Les islamistes face aux défis économiques

En Egypte, en Tunisie et au Maroc, les islamistes arrivent au pouvoir. Trois pays arabes qui ont en commun le poids du tourisme, un fort chômage et une montée des tensions sociales. Pour ces gouvernements majoritairement islamistes, le chantier est colossal.

En Tunisie, Hamadi Jebali, le secrétaire général du parti des islamistes d’Ennahda, a été officiellement nommé, ce mercredi 14 décembre 2011, chef du gouvernement. En Egypte, ce sont les Frères musulmans qui sont arrivés en tête au premier tour des législatives, suivi par les salafistes du parti al-Nour qui est aujourd’hui, la deuxième force politique du pays. Quant au Maroc, le nouveau Premier ministre est l’islamiste Abdelillah Benkirane, le secrétaire général du Parti de la justice et du développement. Ce vieux routier de la vie politique marocaine a commencé, cette semaine, les discussions avec les trois autres partis pour former un gouvernement de coalition.

Hormis leur volonté de lutter contre la corruption et de rassurer les investisseurs étrangers, les projets économiques des islamistes portés au pouvoir dans ces trois pays arabes restent assez approximatifs. Les plus clairs sont, pour le moment, les Tunisiens qui ont réaffirmé leur soutien à une économie libérale qui favorise l’initiative privée. Pour les dirigeants d’Ennahda, pas question, donc, de pratiquer la rupture en matière économique par rapport au régime Ben Ali. L’une des principales activités du pays, le tourisme - 8% du PIB -, s’est effondré. Pour ne pas effrayer les professionnels, les islamistes d'Ennahda ont rappelé qu’ils n’envisageaient pas d’interdire l’alcool ou les maillots de bain sur les plages tunisiennes.

Chute du tourisme en Egypte et Tunisie

Pour le reste, le projet à long terme est de redéployer l'économie tunisienne. La tache s’annonce difficile. D’autant que la croissance sur l'année 2011 ne devrait pas dépasser 1,5%.

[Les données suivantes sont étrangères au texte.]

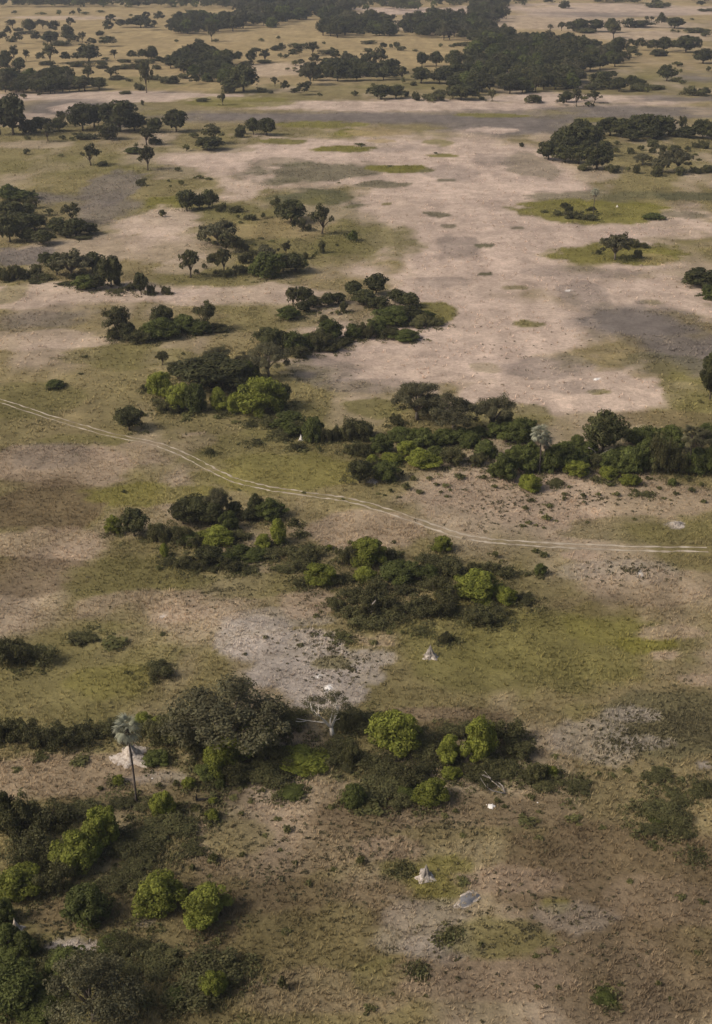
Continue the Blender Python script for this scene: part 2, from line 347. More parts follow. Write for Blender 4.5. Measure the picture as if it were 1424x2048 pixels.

Le chômage, déjà très important sous Ben Ali, a été aggravé par le conflit en Libye et le retour forcé de quelque 100 000 travailleurs tunisiens. Il touche désormais près de 20% de la population active. Pour lancer des projets d’investissements, le nouveau gouvernement tunisien a entamé des démarches officielles pour adhérer à la Banque européenne de reconstruction et de développement (Berd), et ainsi bénéficier de ses lignes de crédit.

L’Egypte paie, elle aussi, le prix fort en terme de tourisme. Les manifestations et l’instabilité sociale ont fait chuter ce secteur d’activité de 25%. Dans ce pays de 80 millions d’habitants où 40% de la population vit avec moins de deux dollars par jour, le tourisme constitue un gisement d’emplois bienvenu dans un pays marqué par le chômage. Près de 90% des chômeurs sont, en effet, des jeunes de moins de 30 ans. Relancer le tourisme est donc essentiel pour l’avenir de l’Egypte, à tel point que le guide suprême des Frères musulmans s’est fait photographier devant les pyramides en compagnie de touristes. Mais les salafistes du parti al-Nour évoquent une autre forme de tourisme, qui prône notamment la séparation des sexes sur les plages ou bien encore l'interdiction de l'alcool dans les stations touristiques.

Croissance élevée pour le Maroc

L’impact négatif de la situation politique se ressent également sur la confiance des investisseurs en Egypte. Nissan, Lukoil, Lafarge, France Télécom… plusieurs grandes entreprises ont fortement réduit leurs activités sur place.

Résultat, les investissements directs étrangers se sont élevés à 65 millions de dollars à la fin du semestre 2011 contre 2,3 milliards de dollars pour la même période en 2010. Selon les statistiques officielles, les réserves du pays ont chuté de 36 milliards de dollars en novembre 2010 à 20 milliards en novembre 2011. Quant au déficit budgétaire, il est aujourd’hui estimé à 22 milliards de dollars. Pour bon nombre d’experts, le risque est grand que l’Egypte traverse une très grave crise en 2012, si un programme d’appui régional n’est pas rapidement mis en place.

Au contraire de ces deux pays voisins, le Maroc jouit, d’une part d’une croissance élevée avec une prévision de 4,6% pour 2011 et d’autre part d’une situation stable en matière d’investissements étrangers. Mais le pays souffre d'une montée des tensions sociales, avec une pauvreté toujours très importante, et un très fort chômage des jeunes. Autant de défis qui vont se poser au futur gouvernement marocain qui a promis une revalorisation du salaire minimum et une hausse des pensions de retraites.